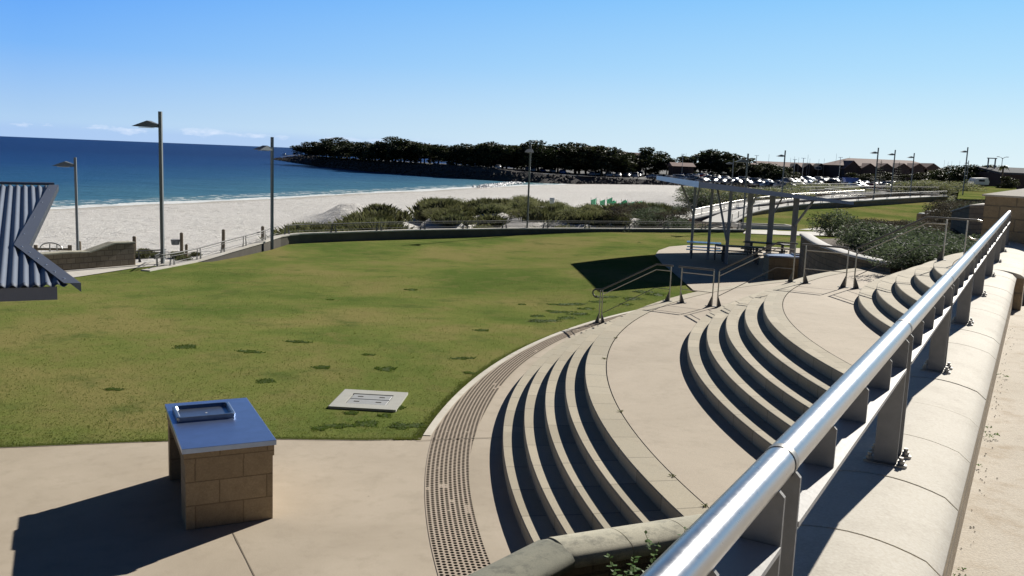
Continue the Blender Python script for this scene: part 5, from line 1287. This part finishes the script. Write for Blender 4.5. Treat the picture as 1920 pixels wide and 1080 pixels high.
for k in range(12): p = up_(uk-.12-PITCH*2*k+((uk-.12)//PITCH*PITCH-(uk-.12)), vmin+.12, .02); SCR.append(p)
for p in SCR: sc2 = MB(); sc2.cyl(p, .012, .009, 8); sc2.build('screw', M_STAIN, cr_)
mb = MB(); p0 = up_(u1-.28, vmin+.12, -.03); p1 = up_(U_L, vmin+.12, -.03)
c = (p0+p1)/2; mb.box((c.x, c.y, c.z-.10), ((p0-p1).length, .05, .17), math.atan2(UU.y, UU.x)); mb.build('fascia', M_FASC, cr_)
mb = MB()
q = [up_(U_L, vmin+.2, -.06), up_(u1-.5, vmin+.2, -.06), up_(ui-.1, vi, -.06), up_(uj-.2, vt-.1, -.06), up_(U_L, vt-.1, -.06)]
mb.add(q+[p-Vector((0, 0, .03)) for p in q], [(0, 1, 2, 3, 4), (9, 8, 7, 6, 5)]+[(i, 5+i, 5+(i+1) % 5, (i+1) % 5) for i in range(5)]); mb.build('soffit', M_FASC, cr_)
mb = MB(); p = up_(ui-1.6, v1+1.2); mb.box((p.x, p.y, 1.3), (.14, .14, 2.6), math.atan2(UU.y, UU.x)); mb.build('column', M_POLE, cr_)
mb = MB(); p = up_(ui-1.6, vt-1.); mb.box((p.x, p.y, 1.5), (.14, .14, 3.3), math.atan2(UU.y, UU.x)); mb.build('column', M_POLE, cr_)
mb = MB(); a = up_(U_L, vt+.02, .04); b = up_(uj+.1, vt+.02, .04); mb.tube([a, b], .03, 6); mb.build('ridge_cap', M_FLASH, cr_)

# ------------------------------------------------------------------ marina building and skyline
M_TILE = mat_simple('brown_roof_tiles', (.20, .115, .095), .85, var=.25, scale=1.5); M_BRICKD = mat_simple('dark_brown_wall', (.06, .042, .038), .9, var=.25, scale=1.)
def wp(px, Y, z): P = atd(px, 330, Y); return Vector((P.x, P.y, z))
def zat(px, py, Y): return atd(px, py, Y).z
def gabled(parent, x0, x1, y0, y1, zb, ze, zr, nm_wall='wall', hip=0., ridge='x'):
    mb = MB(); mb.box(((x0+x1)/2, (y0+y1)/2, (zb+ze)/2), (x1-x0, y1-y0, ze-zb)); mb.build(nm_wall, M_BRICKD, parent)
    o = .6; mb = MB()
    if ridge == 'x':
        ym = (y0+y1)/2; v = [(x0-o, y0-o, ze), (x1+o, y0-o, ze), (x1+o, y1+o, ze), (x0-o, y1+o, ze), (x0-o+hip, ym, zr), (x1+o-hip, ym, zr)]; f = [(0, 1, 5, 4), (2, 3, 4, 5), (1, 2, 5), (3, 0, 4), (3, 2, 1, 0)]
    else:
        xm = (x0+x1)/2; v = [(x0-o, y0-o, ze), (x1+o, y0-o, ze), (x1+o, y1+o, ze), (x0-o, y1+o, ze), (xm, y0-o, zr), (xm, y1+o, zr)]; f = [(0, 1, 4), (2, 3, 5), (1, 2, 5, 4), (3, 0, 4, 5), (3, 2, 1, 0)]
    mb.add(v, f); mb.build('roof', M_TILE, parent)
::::
_DESCRIPTION OF THE TASK_
Set down the material above as is, without any pictures.

_OUTPUT BELOW_
Continue the Blender Python script for this scene: part 5, from line 1287. This part finishes the script. Write for Blender 4.5. Treat the picture as 1920 pixels wide and 1080 pixels high.
for k in range(12): p = up_(uk-.12-PITCH*2*k+((uk-.12)//PITCH*PITCH-(uk-.12)), vmin+.12, .02); SCR.append(p)
for p in SCR: sc2 = MB(); sc2.cyl(p, .012, .009, 8); sc2.build('screw', M_STAIN, cr_)
mb = MB(); p0 = up_(u1-.28, vmin+.12, -.03); p1 = up_(U_L, vmin+.12, -.03)
c = (p0+p1)/2; mb.box((c.x, c.y, c.z-.10), ((p0-p1).length, .05, .17), math.atan2(UU.y, UU.x)); mb.build('fascia', M_FASC, cr_)
mb = MB()
q = [up_(U_L, vmin+.2, -.06), up_(u1-.5, vmin+.2, -.06), up_(ui-.1, vi, -.06), up_(uj-.2, vt-.1, -.06), up_(U_L, vt-.1, -.06)]
mb.add(q+[p-Vector((0, 0, .03)) for p in q], [(0, 1, 2, 3, 4), (9, 8, 7, 6, 5)]+[(i, 5+i, 5+(i+1) % 5, (i+1) % 5) for i in range(5)]); mb.build('soffit', M_FASC, cr_)
mb = MB(); p = up_(ui-1.6, v1+1.2); mb.box((p.x, p.y, 1.3), (.14, .14, 2.6), math.atan2(UU.y, UU.x)); mb.build('column', M_POLE, cr_)
mb = MB(); p = up_(ui-1.6, vt-1.); mb.box((p.x, p.y, 1.5), (.14, .14, 3.3), math.atan2(UU.y, UU.x)); mb.build('column', M_POLE, cr_)
mb = MB(); a = up_(U_L, vt+.02, .04); b = up_(uj+.1, vt+.02, .04); mb.tube([a, b], .03, 6); mb.build('ridge_cap', M_FLASH, cr_)

# ------------------------------------------------------------------ marina building and skyline
M_TILE = mat_simple('brown_roof_tiles', (.20, .115, .095), .85, var=.25, scale=1.5); M_BRICKD = mat_simple('dark_brown_wall', (.06, .042, .038), .9, var=.25, scale=1.)
def wp(px, Y, z): P = atd(px, 330, Y); return Vector((P.x, P.y, z))
def zat(px, py, Y): return atd(px, py, Y).z
def gabled(parent, x0, x1, y0, y1, zb, ze, zr, nm_wall='wall', hip=0., ridge='x'):
    mb = MB(); mb.box(((x0+x1)/2, (y0+y1)/2, (zb+ze)/2), (x1-x0, y1-y0, ze-zb)); mb.build(nm_wall, M_BRICKD, parent)
    o = .6; mb = MB()
    if ridge == 'x':
        ym = (y0+y1)/2; v = [(x0-o, y0-o, ze), (x1+o, y0-o, ze), (x1+o, y1+o, ze), (x0-o, y1+o, ze), (x0-o+hip, ym, zr), (x1+o-hip, ym, zr)]; f = [(0, 1, 5, 4), (2, 3, 4, 5), (1, 2, 5), (3, 0, 4), (3, 2, 1, 0)]
    else:
        xm = (x0+x1)/2; v = [(x0-o, y0-o, ze), (x1+o, y0-o, ze), (x1+o, y1+o, ze), (x0-o, y1+o, ze), (xm, y0-o, zr), (xm, y1+o, zr)]; f = [(0, 1, 4), (2, 3, 5), (1, 2, 5, 4), (3, 0, 4, 5), (3, 2, 1, 0)]
    mb.add(v, f); mb.build('roof', M_TILE, parent)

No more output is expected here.